Kemp pleaded guilty to murder and was sentenced to life with a minimum term of 15 and a half years at the Old Bailey.
The court had heard that Dublin-born Mr Ainscough, 50, had invited Kemp back to his home in Kilburn, northwest London, and was on the sofa when he was attacked.
Judge Mark Dennis QC told Kemp: “This was a wholly unjustified, brutal killing that led to the death of a harmless, well-respected, good-natured man who had befriended you and caused you no harm.”
The court also heard that Kemp had previous convictions for burglary and possession of a knuckle duster in 1980 and had served jail time for aggravated burglary in 1988.
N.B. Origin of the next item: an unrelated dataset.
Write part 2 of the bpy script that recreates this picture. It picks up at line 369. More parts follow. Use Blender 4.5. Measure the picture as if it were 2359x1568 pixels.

In a victim impact statement read to the court, a close friend of Mr Ainscough described him as like one of her family.
The elderly woman, who asked not to be named, said: “Chris was a kind, generous, caring and funny man. We just adopted him.”
Kemp killed a “very special person” as if it did not matter, then “walked free” for almost 40 years, living the life her friend should have had, she said.
She added: “The brutality of what was done has haunted me.”
Detective Inspector Maria Green, of Scotland Yard, said: “Anthony Kemp kept his secret for nearly 40 years, despite knowing that Christopher’s friends and family would have been distraught that the person who had violently attacked him remained at large.
“He has finally done the right thing and confessed to his crime and now will face the consequences of his actions.”